Most Republicans worth their salt will quickly tell you that King was a registered Republican.  They’ll likely (and correctly) also point out that a majority of Republicans supported the Civil Rights Act while a majority of Democrats did not.  However, Dr. King was not so easily defined.  His fight was one of social justice, and in many ways anathema to the conservative ideology of the Right.  Not that conservatives are against social equality, they just aren’t too excited about implementing Socialism in order to get it.  Dr. King’s views and statements are mixed and often didn’t neatly fit inside a political ideology, as partisans would like.

Regardless, Dr.

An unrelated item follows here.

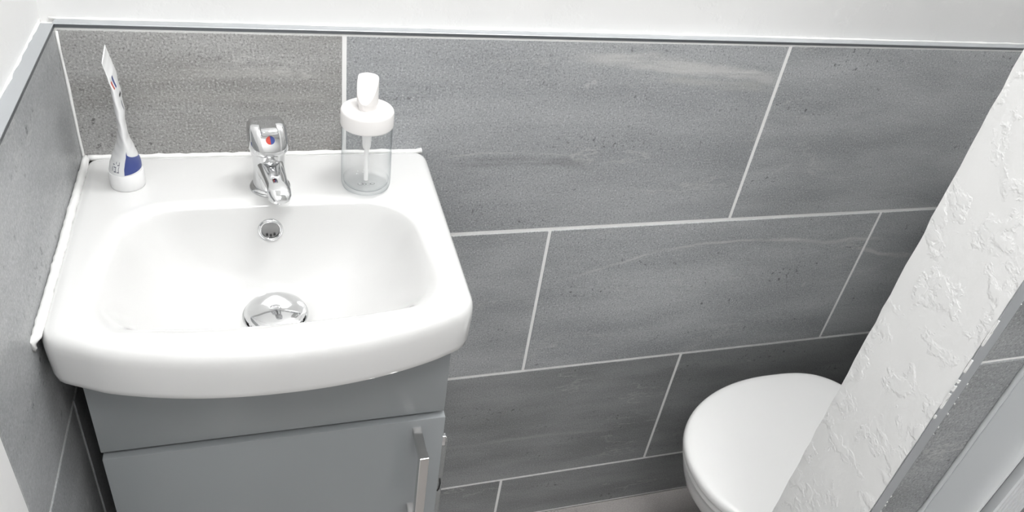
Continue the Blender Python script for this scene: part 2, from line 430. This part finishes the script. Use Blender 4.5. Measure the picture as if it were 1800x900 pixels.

King’s efforts appeared to turn the page in history.  But, did they really?  The scourge of slavery was a physical one, and often started with their own people selling them out.  Powerful interests capitalized on the trade in order to achieve their own purposes.  This physical oppression continued with the Jim Crow era that Dr. King was so desperate to overturn.  His success, however, seems to only have resulted in trading the physical oppression for the political kind.

With leaders like Al Sharpton and Jesse Jackson selling them out to the liberal interests of the left, much of black America remains enslaved to a failed ideology that usually opposes their own personal beliefs.

This week, we will inaugurate a President with, seemingly, the least prior political experience of any in history.  Donald Trump’s election marks the first time in a long time that the people have stood up against all of the political establishment, thumbed their noses at them, and elected an outsider.  While the Republican establishment has clamored to his side (“we were with you the whole time!”), he does not fit so easily into a political ideology.  Even though conservatives (like me) vigorously supported his campaign, there are those who would point out areas where he’s not truly conservative.  Like Dr. King, his fight has not come from ideology, but rather a response to oppression.  In this case, The People feeling railroaded by their own unresponsive government.

It’s a turning of the page of history.  Let us pray that we do not merely trade one oppression for another.